Jorie Blair Long:
2 March 1926—1 September 2017
My mother died today, at the age of 91. I want to say a bit about her life.
She was born in what to outside eyes would have looked like circumstances of privilege: her parents were affluent (her father was Deputy Governor of the Federal Reserve Bank of Chicago) and could afford to travel to destinations far less accessible in the 1930s than they are today (Hawaii, Fiji, Samoa, Australia, New Zealand). But her childhood was harrowing, dominated by a physically abusive older brother (who literally tried three times to kill her, by his own later admission) and emotionally abusive parents who treated her more like a “poor relation” than like a member of the family.
Despite her consistent A’s in schoolwork, her parents told her she was mentally deficient, nicknaming her “non compos mentis.” Her father was willing to pay for only two years of college for her, as this was all he thought girls needed. (He would happily have paid the full four years for her brother, had he been willing to go.) On her father’s deathbed, when he was no longer able to communicate, her mother stole her inheritance by literally forcing his hand to make an X on a new will, thus leaving my mother penniless and dependent.
My grandmother kept my mother at home for years as essentially a servant, convincing her that she was not competent to survive on her own. (She came to identify with the heroine of Now, Voyager.) Finally, at age 30, my mother gathered the courage to escape, driving to Los Angeles in a mix of fear, guilt, and elation. My mother soon found secretarial work and was able to support herself perfectly well. She also learned to fly an airplane.
In a few years she met and married the man who would become my father. Sadly, while on a business trip in Latin America he died in a plane crash, while I was still a baby. My mother was left to raise me on her own, which meant years of difficult financial struggle for her; at one point most of our possessions were sold for debt.
My mother was determined to raise me in as different a manner as possible from the way she had been raised. She treated me almost as an adult – discussing serious matters with me, and never censoring my reading.

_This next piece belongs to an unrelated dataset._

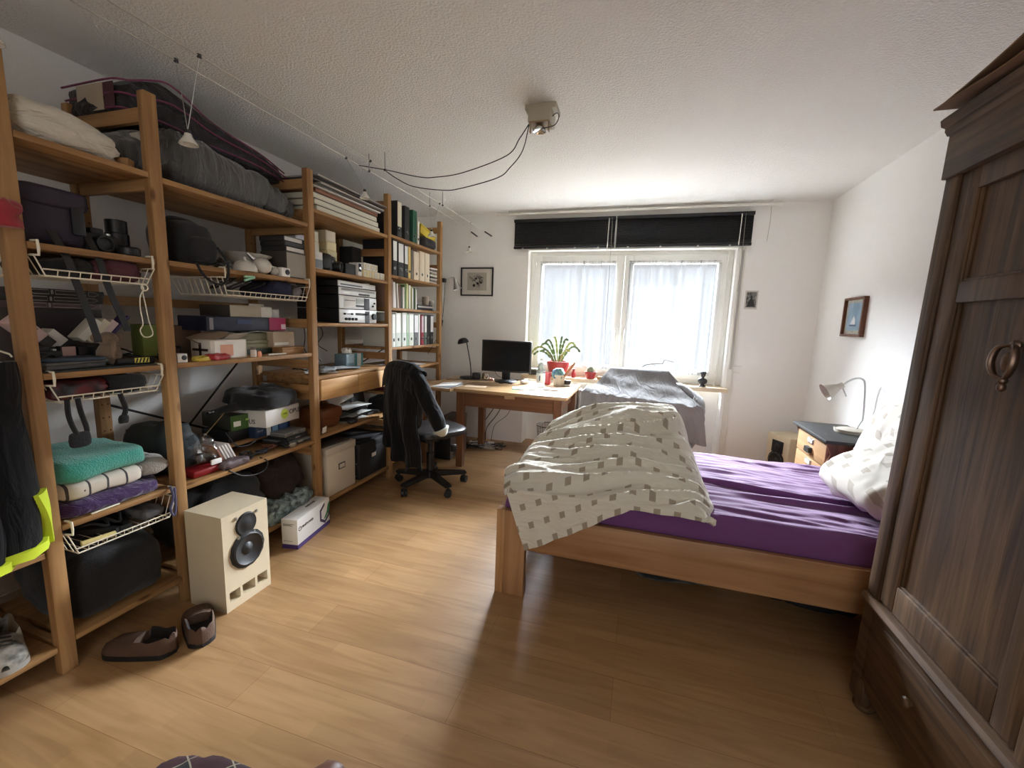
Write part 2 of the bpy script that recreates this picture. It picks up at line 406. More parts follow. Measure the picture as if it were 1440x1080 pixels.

She also encouraged my intellectual interests; I couldn’t have been much more than five when she pasted the words “Cogito ergo sum” on my bathroom mirror and explained to me what they meant. It was around the same age that we debated the question whether everything that has a beginning has to have an ending: I said no, she said yes; I pointed to the series of numbers from zero to infinity, and she countered by telling me about the negative numbers.
My mother also taught me the importance of independence and thinking for oneself; I’m sure she’s a large part of the reason I became first a libertarian, and then a dissident within libertarianism.
Now that she’s gone, there’s no one – or no one I’m in touch with, anyway – who remembers me when I was a child. It feels strange.
While I was earning my graduate degree at Cornell, my mother was working there as an administrative assistant and taking courses on the side. Eventually she applied to become a full-time student, finishing her final two years of college and graduating at the age of 65. So there, granddad.
In the years since, the one thing my mother most wanted was to have a home – by which she meant a place large enough to have all her papers and letters unpacked and out, so that she could use them to write her memoirs. My greatest regret is that I was never able to provide this for her. I hope eventually to make up for this in part by writing some sort of biography of her, drawing on her papers plus whatever I can remember of her stories. I’m glad that I was at least able to provide her with comfort and companionship in her final years, and that while she was still able to travel I could take her on several trips to Europe.
She was a wonderful person, and a wonderful mother. She deserved better from life than she got. Farewell, dearest Mother. I miss you.